The Long-Awaited Date The GOP Decides On A Nominee

by Melissa Cruz

If you've been following the Republican presidential race, you've probably started to wonder (as any sane person would) — when the hell will this all be over? It's a valid question, considering that the Republican presidential race has seemed to be in shambles long before the primaries even actually began. And with Donald Trump seemingly getting ever closer to the nomination, how much longer do American voters need to bite the bullet on this one? When will the GOP confirm their nominee? Alternative question: When will this clown rodeo finally pack up its bags?

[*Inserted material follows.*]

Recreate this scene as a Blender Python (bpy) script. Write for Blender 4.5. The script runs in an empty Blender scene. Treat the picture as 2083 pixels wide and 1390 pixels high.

When you're putting up with Lyin' Ted and Donald Drumpf (sorry, John Kasich, you don't get a nickname), the answer seems a lifetime away: The Republican party will confirm their nominee the week of July 18, 2016 at their convention. So considering the whole thing won't be over until November, it could certainly be a lot worse that a month and a half. But for the GOP, who have been wringing their hands over Donald Trump and Ted Cruz with no better alternative clearly in sight, the date probably seems both too far away and much too close. Their strategy to invest in an establishment candidate only went so far — Lil' Marco (Marco Rubio) couldn't pull his weight as their eventual choice for the nomination, and dropped out what seems like a lifetime ago.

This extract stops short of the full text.